中畑 イチローのケースもそうじゃないですか。足を上げる振り子打法でしたが、メジャーの速くて動く球に対応するために、すり足に近いようなタイミングのとり方になっていきました。大谷翔平もそうですよね。一様に、その形が理想形なんだということに気づくわけです。でも、日本人は体が小さくて非力だから、どうしても「足を上げて強く振ることでカバーしたい」という気持ちになりがちです。
ただ、すり足って難しいんです。確実にものにできたら多くの選手が生き残っていますよ。シノはどう思う?
篠塚 僕の場合は体が小さいので、体全体を使いながらボールにフィットしていかないと強い打球が打てません。自分がすり足をやっていたら、上半身だけで振ってしまいそうですし、打てなかったと思います。僕は動きながら打っていくタイプですし、個々の選手に体に合わせた打ち方というのが必ずあるはずです。

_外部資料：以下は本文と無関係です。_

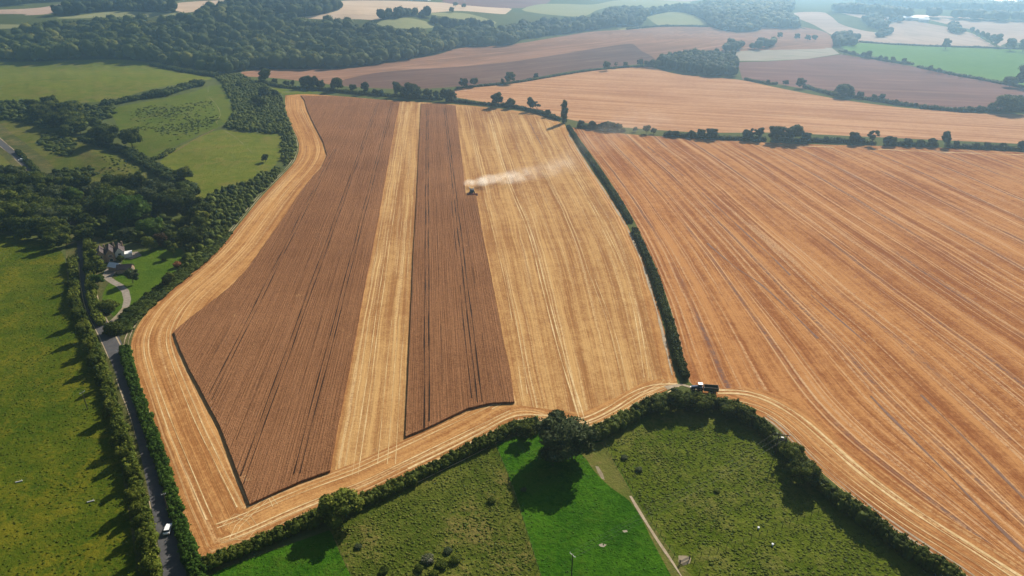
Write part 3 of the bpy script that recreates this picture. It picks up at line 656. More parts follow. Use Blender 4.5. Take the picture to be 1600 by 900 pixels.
# ------------------------------------------------------------------ foliage builders
def ico(sub):
    import bmesh
    bm = bmesh.new(); bmesh.ops.create_icosphere(bm, subdivisions=sub, radius=1.0)
    V = np.array([tuple(v.co) for v in bm.verts]); T = np.array([[v.index for v in f.verts] for f in bm.faces]); bm.free(); return V, T
ICO = {1: ico(1), 2: ico(2), 3: ico(3)}
def blobs(C, R, sub=2, leafn=30, leafs=0.4, tint=None, jit=0.16, core=0.9, zsq=0.85, zsqa=None, tvar=.25):
    """many noisy foliage lumps with leaf clumps on their skin -> verts, tris, tint"""
    C = np.asarray(C, float); R = np.asarray(R, float); N = len(C)
    if R.ndim == 1: R = np.stack([R, R, R * zsq], 1)
    if tint is None: tint = RNG.random(N)
    V0, T0 = ICO[sub]; nv = len(V0)
    r = core * (1 + RNG.uniform(-jit, jit, (N, nv)))
    V = C[:, None, :] + V0[None] * r[..., None] * R[:, None, :]; V = V.reshape(-1, 3)
    T = (T0[None] + (np.arange(N) * nv)[:, None, None]).reshape(-1, 3)
    tt = np.repeat(tint, nv) * .8
    if leafn:
        d = RNG.normal(size=(N, leafn, 3)); d[..., 2] = np.abs(d[..., 2]) * .9 + RNG.normal(size=(N, leafn)) * .45
        d /= np.linalg.norm(d, axis=2)[..., None]
        rad = RNG.uniform(.88, 1.14, (N, leafn, 1)); p = C[:, None, :] + d * rad * R[:, None, :]
        ls = np.asarray(leafs) * np.ones(N); a = RNG.normal(size=(N, leafn, 3)); a -= (a * d).sum(2)[..., None] * d * .5; a /= np.linalg.norm(a, axis=2)[..., None]
        b = np.cross(d + .6 * RNG.normal(size=d.shape), a); b /= np.linalg.norm(b, axis=2)[..., None] + 1e-9
        sz = ls[:, None, None] * RNG.uniform(.6, 1.3, (N, leafn, 1))
        tri = np.stack([p + a * sz, p - a * sz * .6 + b * sz * .9, p - a * sz * .5 - b * sz * .9], 2).reshape(-1, 3)
        k = len(V); V = np.concatenate([V, tri]); T = np.concatenate([T, (k + np.arange(N * leafn * 3)).reshape(-1, 3)])
        lt = np.clip(np.repeat(tint, leafn) + RNG.normal(0, tvar, N * leafn), 0, 1.2); tt = np.concatenate([tt, np.repeat(lt, 3)])
    return V, T, tt
def crown_lobes(kind):
    """unit tree: total height 1"""
    C = []; R = []
    if kind == 'round':
        C.append((0, 0, .58)); R.append((.30, .30, .32))
        for i in range(15):
            a = RNG.uniform(0, 6.283); z = RNG.uniform(.28, .88); rr = .30 * math.sqrt(max(.05, 1 - ((z - .56) / .40) ** 2)) + RNG.uniform(-.03, .05)
            s_ = RNG.uniform(.10, .17); C.append((rr * math.cos(a), rr * math.sin(a), z)); R.append((s_, s_, s_ * .9))
    if kind == 'broad':
        C.append((0, 0, .52)); R.append((.47, .47, .36))
        for i in range(20):
            a = RNG.uniform(0, 6.283); z = RNG.uniform(.28, .80); rr = .45 * math.sqrt(max(.05, 1 - ((z - .5) / .42) ** 2)) + RNG.uniform(-.04, .06)
            s_ = RNG.uniform(.12, .20); C.append((rr * math.cos(a), rr * math.sin(a), z)); R.append((s_, s_, s_ * .8))
    if kind == 'oval':
        C.append((0, 0, .58)); R.append((.2, .2, .36))
        for i in range(13):
            a = RNG.uniform(0, 6.283); z = RNG.uniform(.25, .93); rr = .2 * math.sqrt(max(.05, 1 - ((z - .58) / .42) ** 2)) + RNG.uniform(-.02, .03)
            s_ = RNG.uniform(.08, .13); C.append((rr * math.cos(a), rr * math.sin(a), z)); R.append((s_, s_, s_ * 1.1))
    if kind == 'poplar':
        for i in range(16):
            z = .1 + .86 * i / 15; r = .115 * math.sin(math.pi * min(1, (z + .12) / 1.2)) ** .7 + .02; a = RNG.uniform(0, 6.283)
            C.append((.03 * math.cos(a), .03 * math.sin(a), z)); R.append((r * RNG.uniform(.8, 1.1), r * RNG.uniform(.8, 1.1), .09))
    if kind == 'cone':
        for i in range(14):
            z = .08 + .86 * i / 13; r = .26 * (1.02 - z) + .03
            for a in (RNG.uniform(0, 6.283),):
                C.append((.05 * math.cos(a), .05 * math.sin(a), z)); R.append((r, r, .08))
    if kind == 'bush':
        C.append((0, 0, .45)); R.append((.55, .55, .45))
        for i in range(9):
            a = RNG.uniform(0, 6.283); rr = RNG.uniform(.25, .5); s_ = RNG.uniform(.2, .32); C.append((rr * math.cos(a), rr * math.sin(a), RNG.uniform(.25, .72))); R.append((s_, s_, s_ * .8))
    if kind == 'open':
        for i in range(11):
            a = RNG.uniform(0, 6.283); z = RNG.uniform(.38, .9); rr = RNG.uniform(.05, .26); s_ = RNG.uniform(.07, .12); C.append((rr * math.cos(a), rr * math.sin(a), z)); R.append((s_, s_, s_ * .9))
    return np.array(C), np.array(R)
def crown_mesh(kind, leafn, leafs):
    C, R = crown_lobes(kind); C[:, :2] += RNG.uniform(-.02, .02, (len(C), 2))
    V, T, tt = blobs(C[1:], R[1:], 2, leafn, leafs, tint=RNG.uniform(.1, .85, len(C) - 1), core=.86)
    V2, T2, tt2 = blobs(C[:1], R[:1], 3, leafn * 7, leafs, tint=np.array([.45]), core=.86, jit=.08)
    T = np.concatenate([T, T2 + len(V)]); V = np.concatenate([V, V2]); tt = np.concatenate([tt, tt2])
    return tri_mesh('crown', V, T, MT['leaf_mid'], tint=tt)
def trunk_mesh(kind):
    m = MB(); top = .5; m.tube((0, 0, -.04), (0.01, 0, .22), .026, .019, 7); m.tube((.01, 0, .22), (-.01, .01, top + .2), .019, .007, 6)
    for i in range(5):
        a = i * 1.3 + random.random(); z = .2 + .07 * i; L = .2 if kind != 'poplar' else .06
        m.tube((0, 0, z), (L * math.cos(a), L * math.sin(a), z + .2), .011, .003, 5)
    me = bpy.data.meshes.new('trunk'); me.from_pydata(m.v, [], m.f); me.materials.append(MT['bark']); return me
KINDS = {'round': 4, 'broad': 3, 'oval': 2, 'poplar': 1, 'cone': 1, 'bush': 3, 'open': 2}
CR = {k: [crown_mesh(k, 120 if k in ('round', 'broad') else 90, .034 if k != 'bush' else .07) for _ in range(n)] for k, n in KINDS.items()}
TRK = {k: trunk_mesh(k) for k in KINDS}
NTREE = 0
TREE_NAME = {'round': 'broadleaf_tree', 'broad': 'broadleaf_tree', 'oval': 'broadleaf_tree', 'poplar': 'poplar_tree', 'cone': 'conifer_tree', 'bush': 'shrub', 'open': 'thin_tree'}
def tree_at(x, y, h, kind='round', mat='leaf_mid', label=None, group=None, wide=1.0, cat=None):
    global NTREE
    NTREE += 1
    root = empty(TREE_NAME[kind], (x, y, gz_at(x, y) - .05), random.uniform(0, 6.28))
    cat = cat or ('shrub' if kind == 'bush' else 'tree'); tag(root, label, cat, group)
    c = link('crown', random.choice(CR[kind]), root); c.scale = (h * wide * random.uniform(.92, 1.1), h * wide * random.uniform(.92, 1.1), h)
    c.material_slots[0].link = 'OBJECT'; c.material_slots[0].material = MT[mat]
    if kind != 'bush':
        t = link('trunk', TRK[kind], root); t.scale = (h, h, h)
    return root
def tree(px, py, h, *a, **k):
    x, y, z = U([px], [py]); return tree_at(float(x[0]), float(y[0]), h, *a, **k)
def pxm(py):  # picture pixels per metre at a ground row
    return F / (CAM_H / (SP - (450 - py) / F * CP))
def scatter(poly, spacing, jit=.35):
    w_ = Uxy(poly if len(poly) > 40 else dens(poly)); x0, y0 = w_.min(0); x1, y1 = w_.max(0)
    nx, ny = int((x1 - x0) / spacing) + 1, int((y1 - y0) / spacing) + 1
    X, Y = np.meshgrid(np.arange(nx), np.arange(ny)); X = X + .5 * (Y % 2)
    X = x0 + (X + RNG.uniform(-jit, jit, X.shape)) * spacing; Y = y0 + (Y + RNG.uniform(-jit, jit, Y.shape)) * spacing
    m = inpoly(X, Y, w_); return X[m], Y[m]

# ------------------------------------------------------------------ woodland (one mass per wood)
wood_labels = ['dense wood covering the long escarpment behind the green hill', 'strip of wood on the far ridge between two pale fields', 'hazy wood along the skyline at the far left', 'wood on the ridge right behind the escarpment top', 'rolling belt of woodland with small clearings above the ploughed field', 'large hazy wood on the slope at the far right centre', 'thin hazy tree belt above the far pink fields', 'thin tree belt along the far right field edge', 'distant tree belt before the pale buildings', 'low wood curling round the small pale dome field', 'faint tree belts at the top right horizon']
def wood_trees(X, Y, hgt, rad, leafn):
    Zg = height(X, Y); n = len(X); tint = np.clip(RNG.beta(.8, 1.4, n) + .16 * np.sin(X / 60) * np.sin(Y / 75), 0, 1)
    C = [np.stack([X, Y, Zg + hgt * .52], 1)]; R = [np.stack([rad, rad, hgt * .46], 1)]; TT = [tint]
    V, T, tt = blobs(C[0], R[0], 2, leafn, rad * .13, tint=tint, jit=.07, core=.97, tvar=.12)
    out = [(V, T, tt)]
    for k in range(5):
        a = RNG.uniform(0, 6.283, n); rr = rad * RNG.uniform(.4, .68, n); s_ = rad * RNG.uniform(.34, .48, n); zz = hgt * RNG.uniform(.5, .82, n)
        out.append(blobs(np.stack([X + rr * np.cos(a), Y + rr * np.sin(a), Zg + zz], 1), s_, 1, leafn // 3, rad * .14, tint=np.clip(tint + RNG.normal(0, .08, n), 0, 1), jit=.12, core=1.0))
    b = 0; VV = []; TT = []; tts = []
    for V, T, tt in out: VV.append(V); TT.append(T + b); tts.append(tt); b += len(V)
    return np.concatenate(VV), np.concatenate(TT), np.concatenate(tts)
nw = 0
for i, wd in enumerate(WOODS):
    sp_ = 15 if i == 0 else (14 if i in (3, 4, 1) else 18)
    if i == 5: sp_ = 17
    if i in (2, 7, 8, 6, 10): sp_ = 24
    if i == 9: sp_ = 12
    X, Y = scatter(smooth(wd, True), sp_)
    if len(X) == 0: continue
    m = np.abs(X) < Y * .95; X, Y = X[m], Y[m]
    n = len(X); nw += n; rad = sp_ * (.42 + .42 * RNG.random(n)); hg = np.clip(rad * RNG.uniform(1.3, 2.5, n), 7, 25)
    V, T, tt = wood_trees(X, Y, hg, rad, 36 if i == 0 else 18)
    tag(link('woodland', tri_mesh('woodland', V, T, MT['wood'], tint=tt)), wood_labels[i], 'woodland', kind='stuff')
print('wood trees', nw)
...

(対談7;野球人生を変えた日米野球のホームラン 現役時代はお互い「ライバルとしても見ていた」>>)
【プロフィール】
■中畑清(なかはた・きよし)
1954年1月6日生まれ、福島県出身。駒澤大学を卒業後、1975年のドラフト3位で巨人に入団し4年目から一軍に定着した。通算打率.290の打撃、ファーストでゴールデングラブ賞を7回獲得した守備で勝利に貢献。長嶋監督から調子を聞かれ、試合に出るために「絶好調!」と答えて「絶好調男」としても人気を集めた。1989年に現役を引退。2012年から4年間、DeNAの監督を務めた。また、2004年のアテネ五輪ではヘッドコーチを務めていたが、チームを率いていた長嶋茂雄氏が脳梗塞を患って入院したあとに監督を引き継ぎ、チームを銅メダルに導いた。
■篠塚和典(しのづか・かずのり)
1957年7月16日生まれ、東京都出身、千葉県銚子市育ち。1975年のドラフト1位で巨人に入団し、3番などさまざまな打順で活躍。1984年、87年に首位打者を獲得するなど、主力選手としてチームの6度のリーグ優勝、3度の日本一に貢献した。1994年を最後に現役を引退して以降は、巨人で1995年〜2003年、2006年〜2010年と一軍打撃コーチ、一軍守備・走塁コーチ、総合コーチを歴任。2009年WBCでは打撃コーチとして、日本代表の2連覇に貢献した。